The title of the exhibition, Liebestod (which translates from the German as 'love' and 'death') is also the title of a central monumental painting, Sinnott's largest and most ambitious work to date. Sinnott describes the scale and theme of Liebestod as "operatic" in its exploration of the tragedy of human love, fusing a personal iconography with references to the legendary doomed lovers Tristan and Isolde. Several paintings in the exhibition feature a supine male figure held in the arms of a woman, recalling the art historical subject of the Pietà. This recurring theme can be seen in Strong Woman, and Fallen Man, and is inverted in Goddess of the Dawn, where an upturned figure is held by his boots, the rest of his body appearing nebulous in a flurry of gestural brushwork.

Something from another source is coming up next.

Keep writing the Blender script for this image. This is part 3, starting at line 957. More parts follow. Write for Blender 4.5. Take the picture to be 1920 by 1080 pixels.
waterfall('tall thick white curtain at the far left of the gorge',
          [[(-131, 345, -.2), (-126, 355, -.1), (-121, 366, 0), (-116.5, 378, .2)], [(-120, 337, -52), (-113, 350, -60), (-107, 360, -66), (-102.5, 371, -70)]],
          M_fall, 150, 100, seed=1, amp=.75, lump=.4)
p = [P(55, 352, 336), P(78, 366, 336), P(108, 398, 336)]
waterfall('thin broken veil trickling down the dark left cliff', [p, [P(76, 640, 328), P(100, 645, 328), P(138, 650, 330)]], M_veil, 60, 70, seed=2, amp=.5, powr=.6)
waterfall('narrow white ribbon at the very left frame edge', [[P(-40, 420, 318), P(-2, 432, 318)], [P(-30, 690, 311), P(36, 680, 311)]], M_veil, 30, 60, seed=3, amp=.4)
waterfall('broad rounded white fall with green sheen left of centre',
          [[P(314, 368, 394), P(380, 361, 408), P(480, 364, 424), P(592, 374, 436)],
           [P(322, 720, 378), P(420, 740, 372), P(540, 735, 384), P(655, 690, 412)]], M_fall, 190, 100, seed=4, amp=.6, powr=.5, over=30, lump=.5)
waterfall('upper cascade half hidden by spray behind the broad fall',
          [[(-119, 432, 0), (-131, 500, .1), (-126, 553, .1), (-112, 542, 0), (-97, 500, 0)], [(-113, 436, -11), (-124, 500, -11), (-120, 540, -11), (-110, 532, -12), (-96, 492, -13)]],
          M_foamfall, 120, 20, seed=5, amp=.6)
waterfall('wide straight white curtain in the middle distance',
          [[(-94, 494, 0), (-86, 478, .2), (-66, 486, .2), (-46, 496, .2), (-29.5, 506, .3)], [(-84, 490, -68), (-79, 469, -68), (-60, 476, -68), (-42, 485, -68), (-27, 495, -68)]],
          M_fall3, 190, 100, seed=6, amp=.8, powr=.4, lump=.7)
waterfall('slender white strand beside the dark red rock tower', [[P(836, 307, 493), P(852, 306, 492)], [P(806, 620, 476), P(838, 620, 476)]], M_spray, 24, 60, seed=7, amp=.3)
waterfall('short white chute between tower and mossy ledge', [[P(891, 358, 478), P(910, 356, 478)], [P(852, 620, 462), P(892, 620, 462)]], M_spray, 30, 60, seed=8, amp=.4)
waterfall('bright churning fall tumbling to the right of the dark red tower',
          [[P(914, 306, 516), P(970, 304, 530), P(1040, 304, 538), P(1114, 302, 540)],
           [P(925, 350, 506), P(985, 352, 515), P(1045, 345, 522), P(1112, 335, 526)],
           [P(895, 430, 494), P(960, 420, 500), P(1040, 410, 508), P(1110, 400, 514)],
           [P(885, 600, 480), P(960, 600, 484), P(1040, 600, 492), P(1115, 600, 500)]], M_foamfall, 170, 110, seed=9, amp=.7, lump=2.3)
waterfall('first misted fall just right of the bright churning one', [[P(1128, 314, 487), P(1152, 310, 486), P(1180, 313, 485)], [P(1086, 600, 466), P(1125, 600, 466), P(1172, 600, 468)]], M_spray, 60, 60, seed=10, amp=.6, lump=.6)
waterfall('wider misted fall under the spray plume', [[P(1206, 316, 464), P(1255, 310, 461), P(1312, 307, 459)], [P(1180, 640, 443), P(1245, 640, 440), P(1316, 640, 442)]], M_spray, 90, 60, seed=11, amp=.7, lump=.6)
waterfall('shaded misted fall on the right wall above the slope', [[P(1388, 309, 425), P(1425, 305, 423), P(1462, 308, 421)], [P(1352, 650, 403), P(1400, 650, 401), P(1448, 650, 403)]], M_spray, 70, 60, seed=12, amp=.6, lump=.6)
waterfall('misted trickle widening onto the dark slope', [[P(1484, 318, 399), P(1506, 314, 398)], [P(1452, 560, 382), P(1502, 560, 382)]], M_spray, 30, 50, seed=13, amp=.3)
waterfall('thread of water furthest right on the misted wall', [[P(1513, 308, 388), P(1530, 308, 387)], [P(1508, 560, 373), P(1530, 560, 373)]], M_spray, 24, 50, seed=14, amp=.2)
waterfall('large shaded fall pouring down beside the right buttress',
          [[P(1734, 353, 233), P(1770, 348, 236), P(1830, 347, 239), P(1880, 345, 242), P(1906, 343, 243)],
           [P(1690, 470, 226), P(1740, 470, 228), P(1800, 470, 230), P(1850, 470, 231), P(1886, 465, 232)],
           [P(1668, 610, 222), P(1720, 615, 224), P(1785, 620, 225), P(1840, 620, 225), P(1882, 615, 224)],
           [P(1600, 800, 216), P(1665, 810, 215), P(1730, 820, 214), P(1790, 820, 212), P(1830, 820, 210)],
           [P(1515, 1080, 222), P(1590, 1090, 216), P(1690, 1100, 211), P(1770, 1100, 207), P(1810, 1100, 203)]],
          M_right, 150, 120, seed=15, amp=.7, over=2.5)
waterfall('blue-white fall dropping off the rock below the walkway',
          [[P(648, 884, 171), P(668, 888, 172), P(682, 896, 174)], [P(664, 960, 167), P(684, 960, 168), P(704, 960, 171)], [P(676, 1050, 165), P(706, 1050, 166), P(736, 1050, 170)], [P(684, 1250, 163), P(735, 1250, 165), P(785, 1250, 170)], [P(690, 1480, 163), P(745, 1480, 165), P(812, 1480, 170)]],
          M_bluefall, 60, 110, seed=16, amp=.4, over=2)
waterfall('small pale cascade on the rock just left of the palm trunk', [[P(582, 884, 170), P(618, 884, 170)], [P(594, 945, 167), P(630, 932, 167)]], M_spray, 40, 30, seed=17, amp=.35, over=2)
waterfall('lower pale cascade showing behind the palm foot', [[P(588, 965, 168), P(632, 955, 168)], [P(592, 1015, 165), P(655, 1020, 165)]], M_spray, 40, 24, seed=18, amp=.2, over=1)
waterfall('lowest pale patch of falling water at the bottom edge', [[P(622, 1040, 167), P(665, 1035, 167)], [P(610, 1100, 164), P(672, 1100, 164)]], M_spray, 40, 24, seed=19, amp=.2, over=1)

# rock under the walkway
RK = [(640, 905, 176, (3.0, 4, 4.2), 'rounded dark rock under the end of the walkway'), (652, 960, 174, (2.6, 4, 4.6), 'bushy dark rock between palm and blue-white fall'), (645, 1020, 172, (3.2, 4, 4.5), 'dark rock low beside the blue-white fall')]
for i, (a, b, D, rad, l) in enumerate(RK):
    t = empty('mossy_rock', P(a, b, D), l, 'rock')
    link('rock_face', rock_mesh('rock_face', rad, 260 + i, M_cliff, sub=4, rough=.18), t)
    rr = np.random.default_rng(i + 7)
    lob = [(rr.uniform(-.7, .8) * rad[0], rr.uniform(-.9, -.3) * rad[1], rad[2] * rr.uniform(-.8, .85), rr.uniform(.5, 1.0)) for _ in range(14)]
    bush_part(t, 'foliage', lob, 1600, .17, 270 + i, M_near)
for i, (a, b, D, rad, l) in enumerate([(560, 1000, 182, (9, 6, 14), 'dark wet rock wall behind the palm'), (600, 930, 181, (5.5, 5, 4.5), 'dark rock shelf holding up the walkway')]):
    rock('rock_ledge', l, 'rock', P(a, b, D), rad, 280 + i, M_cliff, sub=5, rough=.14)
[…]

During 2020, Sinnott returned to sketchbooks kept across the past 30 years, to "quarry," as he states, "themes invented or discovered throughout my professional life." The paintings that Sinnott made in response to the sketchbooks contain familiar symbols, such as the mathematical equation within Geometry Lesson (with reference to Cezanne), and the mines and valleys of the Welsh countryside (for example, in Collier's Boy), often recalling and reimagining stories of local people.
Sinnott's paintings are characterised by a strong sense of movement, with rhythmic relations between line and billowing passages of colour. The paintings often begin with an emphasis on composition and lyrical mark making, as seen in the dynamic configuration of opposing diagonal forces in the painting Pantygog, where the dramatic pitch of the town in the distance meets the vigorous counterpose of the central figures.